▶ _Directions for this task_: Keep the pictures out of the copy and print all the entries below exactly.

▶ _The records_:
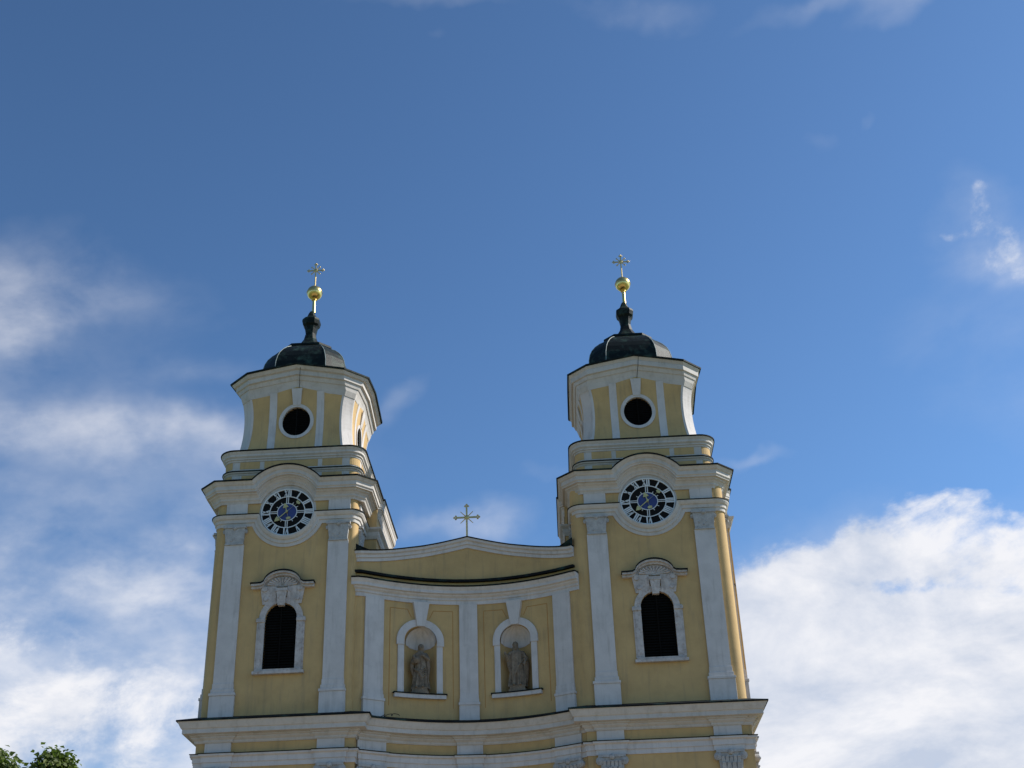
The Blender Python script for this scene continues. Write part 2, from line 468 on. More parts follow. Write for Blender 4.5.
NUM = ['XII', 'I', 'II', 'III', 'IIII', 'V', 'VI', 'VII', 'VIII', 'IX', 'X', 'XI']
def clock(mp_, zc, parent):
    def mp(s_, o, z): return mp_(s_, o, 35.11 + (z - zc) * .93)
    RO = 1.73
    def pol(r, th): return (r * sin(th), zc + r * cos(th))     # th clockwise from 12
    base = MB(); n = 64
    pr = [pol(RO - .02, 2 * pi * i / n) for i in range(n)]
    base.add([mp(a, .0, b) for a, b in pr] + [mp(a, .03, b) for a, b in pr],
             [tuple(range(n)), tuple(reversed(range(n, 2 * n)))] + [(i, (i + 1) % n, n + (i + 1) % n, n + i) for i in range(n)])
    root = base.build('clock', BLK, parent)
    def ringm(mb, r0, r1, o0, o1):
        band(mb, mp, [pol(r0, 2 * pi * i / n) for i in range(n + 1)], [pol(r1, 2 * pi * i / n) for i in range(n + 1)], o0, o1)
    fr = MB(); ringm(fr, RO - .065, RO + .01, .0, .10); ringm(fr, 1.12, 1.18, .045, .075); ringm(fr, .61, .66, .045, .075)
    for k in range(12):
        t = k * pi / 6
        c, s_ = cos(t), sin(t)
        def st(x0, x1, r0, r1, o=.07):
            q = [(x0, r0), (x1, r0), (x1, r1), (x0, r1)]
            P = [(x * c + r_ * s_, zc - x * s_ + r_ * c) for x, r_ in q]
            fr.add([mp(a, .045, b) for a, b in P] + [mp(a, o, b) for a, b in P], [(0, 1, 2, 3), (7, 6, 5, 4), (0, 1, 5, 4), (1, 2, 6, 5), (2, 3, 7, 6), (3, 0, 4, 7)])
        if k % 3 == 0:
            st(-.085, -.035, .65, 1.13); st(.035, .085, .65, 1.13)
        else: st(-.02, .02, .65, .80)
    fr.build('dial_frame', DWH, root)
    for k, word in enumerate(NUM):
        nu = MB()
        t = k * pi / 6; c, s_ = cos(t), sin(t)
        wd = {'I': .125, 'V': .25, 'X': .25}; sp = .0
        tot = sum(wd[ch] for ch in word); x = -tot / 2
        r0, r1 = 1.175, RO - .06
        def stroke(xa, ra, xb, rb, w):
            dx, dr = xb - xa, rb - ra; L = sqrt(dx * dx + dr * dr); nx, nr = dr / L * w / 2, -dx / L * w / 2
            q = [(xa + nx, ra + nr), (xb + nx, rb + nr), (xb - nx, rb - nr), (xa - nx, ra - nr)]
            P = [(a * c + r_ * s_, zc - a * s_ + r_ * c) for a, r_ in q]
            nu.add([mp(a, .045, b) for a, b in P] + [mp(a, .078, b) for a, b in P], [(0, 1, 2, 3), (7, 6, 5, 4), (0, 1, 5, 4), (1, 2, 6, 5), (2, 3, 7, 6), (3, 0, 4, 7)])
        for ch in word:
            w = wd[ch]; m0 = x + w / 2
            if ch == 'I': stroke(m0, r0, m0, r1, .088)
            if ch == 'V': stroke(m0 - .085, r1, m0, r0, .088); stroke(m0 + .085, r1, m0, r0, .04)
            if ch == 'X': stroke(m0 - .085, r1, m0 + .085, r0, .088); stroke(m0 + .085, r1, m0 - .085, r0, .04)
            x += w
        nu.build('numeral', DWH, root)
    ds = MB(); pr = [pol(.61, 2 * pi * i / n) for i in range(n)]
    ds.add([mp(a, .04, b) for a, b in pr] + [mp(a, .06, b) for a, b in pr],
           [tuple(range(n)), tuple(reversed(range(n, 2 * n)))] + [(i, (i + 1) % n, n + (i + 1) % n, n + i) for i in range(n)])
    ds.build('centre_disc', BLU, root)
    def hand(name, ang, ln, tail, o, w):
        hm = MB(); c, s_ = cos(ang), sin(ang)
        def poly(q, o0=o, o1=o + .03):
            P = [(a * c + r_ * s_, zc - a * s_ + r_ * c) for a, r_ in q]; k = len(P)
            hm.add([mp(a, o0, b) for a, b in P] + [mp(a, o1, b) for a, b in P], [tuple(range(k)), tuple(reversed(range(k, 2 * k)))] + [(i, (i + 1) % k, k + (i + 1) % k, k + i) for i in range(k)])
        poly([(-w, -.1), (w, -.1), (w * .8, ln - .2), (-w * .8, ln - .2)])
        poly([(-.19, ln - .27), (.19, ln - .27), (.12, ln - .10), (0, ln + .08), (-.12, ln - .10)], o - .001, o + .031)
        poly([(-.13, -tail - .07), (.13, -tail - .07), (.15, -tail + .07), (0, -tail + .13), (-.15, -tail + .07)], o - .002, o + .029)
        poly([(-.006, -tail), (.006, -tail), (.006, -.05), (-.006, -.05)], o + .003, o + .02)
        hm.cyl(mp(0, .06, zc), mp(0, o + .05, zc), .07, n=16)
        hm.build(name, GLD2, root)
    hand('hour_hand', R(-14), .60, .50, .10, .035)
    hand('minute_hand', R(228), .98, .98, .15, .035)
    return root

def belfry_plan(cx, cy, H, A, peak=0.0, seg=4):
    """octagon-like plan with mid-face points: list of (x, y, dz)"""
    out = []
    for k in range(4):
        a = k * pi / 2
        def tr(s, o): return (cx + s * cos(a) + o * sin(a), cy + s * sin(a) - o * cos(a))
        for i in range(-seg, seg + 1):
            u = i / seg
            x, y = tr(A * u, H)
            out.append((x, y, peak * (1 - abs(u)) ** .95))
    return out
def loft(mb, levels, cx, cy, cap_top=True, cap_bot=True):
    rows = []
    for (z, H, A, pk) in levels:
        rows.append([(x, y, z + dz) for x, y, dz in belfry_plan(cx, cy, H, A, pk)])
    mb.grid(rows, close_u=True)
    if cap_top: mb.add(rows[-1], [tuple(range(len(rows[-1])))])
    if cap_bot: mb.add(rows[0], [tuple(reversed(range(len(rows[0]))))])

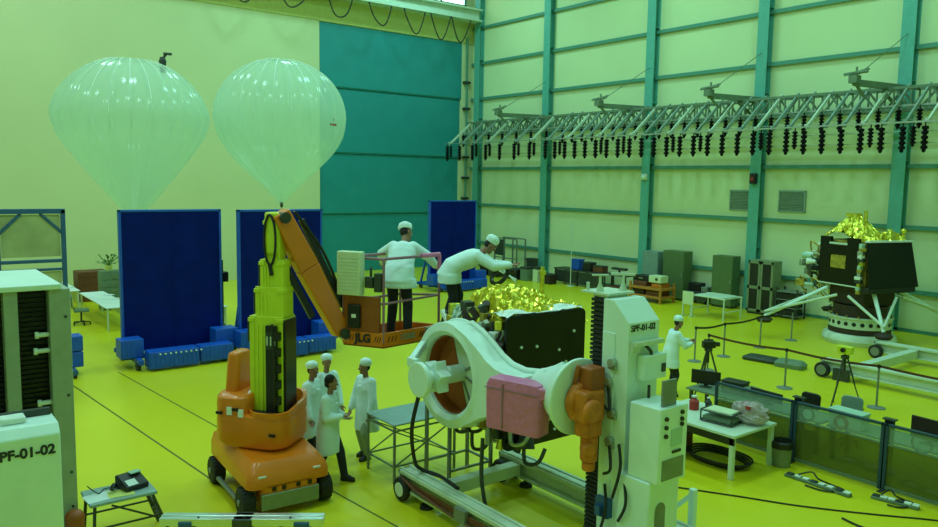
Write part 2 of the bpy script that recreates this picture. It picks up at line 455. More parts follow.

▶ _Exercise solution_:
The Blender Python script for this scene continues. Write part 2, from line 468 on. More parts follow. Write for Blender 4.5.
NUM = ['XII', 'I', 'II', 'III', 'IIII', 'V', 'VI', 'VII', 'VIII', 'IX', 'X', 'XI']
def clock(mp_, zc, parent):
    def mp(s_, o, z): return mp_(s_, o, 35.11 + (z - zc) * .93)
    RO = 1.73
    def pol(r, th): return (r * sin(th), zc + r * cos(th))     # th clockwise from 12
    base = MB(); n = 64
    pr = [pol(RO - .02, 2 * pi * i / n) for i in range(n)]
    base.add([mp(a, .0, b) for a, b in pr] + [mp(a, .03, b) for a, b in pr],
             [tuple(range(n)), tuple(reversed(range(n, 2 * n)))] + [(i, (i + 1) % n, n + (i + 1) % n, n + i) for i in range(n)])
    root = base.build('clock', BLK, parent)
    def ringm(mb, r0, r1, o0, o1):
        band(mb, mp, [pol(r0, 2 * pi * i / n) for i in range(n + 1)], [pol(r1, 2 * pi * i / n) for i in range(n + 1)], o0, o1)
    fr = MB(); ringm(fr, RO - .065, RO + .01, .0, .10); ringm(fr, 1.12, 1.18, .045, .075); ringm(fr, .61, .66, .045, .075)
    for k in range(12):
        t = k * pi / 6
        c, s_ = cos(t), sin(t)
        def st(x0, x1, r0, r1, o=.07):
            q = [(x0, r0), (x1, r0), (x1, r1), (x0, r1)]
            P = [(x * c + r_ * s_, zc - x * s_ + r_ * c) for x, r_ in q]
            fr.add([mp(a, .045, b) for a, b in P] + [mp(a, o, b) for a, b in P], [(0, 1, 2, 3), (7, 6, 5, 4), (0, 1, 5, 4), (1, 2, 6, 5), (2, 3, 7, 6), (3, 0, 4, 7)])
        if k % 3 == 0:
            st(-.085, -.035, .65, 1.13); st(.035, .085, .65, 1.13)
        else: st(-.02, .02, .65, .80)
    fr.build('dial_frame', DWH, root)
    for k, word in enumerate(NUM):
        nu = MB()
        t = k * pi / 6; c, s_ = cos(t), sin(t)
        wd = {'I': .125, 'V': .25, 'X': .25}; sp = .0
        tot = sum(wd[ch] for ch in word); x = -tot / 2
        r0, r1 = 1.175, RO - .06
        def stroke(xa, ra, xb, rb, w):
            dx, dr = xb - xa, rb - ra; L = sqrt(dx * dx + dr * dr); nx, nr = dr / L * w / 2, -dx / L * w / 2
            q = [(xa + nx, ra + nr), (xb + nx, rb + nr), (xb - nx, rb - nr), (xa - nx, ra - nr)]
            P = [(a * c + r_ * s_, zc - a * s_ + r_ * c) for a, r_ in q]
            nu.add([mp(a, .045, b) for a, b in P] + [mp(a, .078, b) for a, b in P], [(0, 1, 2, 3), (7, 6, 5, 4), (0, 1, 5, 4), (1, 2, 6, 5), (2, 3, 7, 6), (3, 0, 4, 7)])
        for ch in word:
            w = wd[ch]; m0 = x + w / 2
            if ch == 'I': stroke(m0, r0, m0, r1, .088)
            if ch == 'V': stroke(m0 - .085, r1, m0, r0, .088); stroke(m0 + .085, r1, m0, r0, .04)
            if ch == 'X': stroke(m0 - .085, r1, m0 + .085, r0, .088); stroke(m0 + .085, r1, m0 - .085, r0, .04)
            x += w
        nu.build('numeral', DWH, root)
    ds = MB(); pr = [pol(.61, 2 * pi * i / n) for i in range(n)]
    ds.add([mp(a, .04, b) for a, b in pr] + [mp(a, .06, b) for a, b in pr],
           [tuple(range(n)), tuple(reversed(range(n, 2 * n)))] + [(i, (i + 1) % n, n + (i + 1) % n, n + i) for i in range(n)])
    ds.build('centre_disc', BLU, root)
    def hand(name, ang, ln, tail, o, w):
        hm = MB(); c, s_ = cos(ang), sin(ang)
        def poly(q, o0=o, o1=o + .03):
            P = [(a * c + r_ * s_, zc - a * s_ + r_ * c) for a, r_ in q]; k = len(P)
            hm.add([mp(a, o0, b) for a, b in P] + [mp(a, o1, b) for a, b in P], [tuple(range(k)), tuple(reversed(range(k, 2 * k)))] + [(i, (i + 1) % k, k + (i + 1) % k, k + i) for i in range(k)])
        poly([(-w, -.1), (w, -.1), (w * .8, ln - .2), (-w * .8, ln - .2)])
        poly([(-.19, ln - .27), (.19, ln - .27), (.12, ln - .10), (0, ln + .08), (-.12, ln - .10)], o - .001, o + .031)
        poly([(-.13, -tail - .07), (.13, -tail - .07), (.15, -tail + .07), (0, -tail + .13), (-.15, -tail + .07)], o - .002, o + .029)
        poly([(-.006, -tail), (.006, -tail), (.006, -.05), (-.006, -.05)], o + .003, o + .02)
        hm.cyl(mp(0, .06, zc), mp(0, o + .05, zc), .07, n=16)
        hm.build(name, GLD2, root)
    hand('hour_hand', R(-14), .60, .50, .10, .035)
    hand('minute_hand', R(228), .98, .98, .15, .035)
    return root

def belfry_plan(cx, cy, H, A, peak=0.0, seg=4):
    """octagon-like plan with mid-face points: list of (x, y, dz)"""
    out = []
    for k in range(4):
        a = k * pi / 2
        def tr(s, o): return (cx + s * cos(a) + o * sin(a), cy + s * sin(a) - o * cos(a))
        for i in range(-seg, seg + 1):
            u = i / seg
            x, y = tr(A * u, H)
            out.append((x, y, peak * (1 - abs(u)) ** .95))
    return out
def loft(mb, levels, cx, cy, cap_top=True, cap_bot=True):
    rows = []
    for (z, H, A, pk) in levels:
        rows.append([(x, y, z + dz) for x, y, dz in belfry_plan(cx, cy, H, A, pk)])
    mb.grid(rows, close_u=True)
    if cap_top: mb.add(rows[-1], [tuple(range(len(rows[-1])))])
    if cap_bot: mb.add(rows[0], [tuple(reversed(range(len(rows[0]))))])

Write part 2 of the bpy script that recreates this picture. It picks up at line 455. More parts follow.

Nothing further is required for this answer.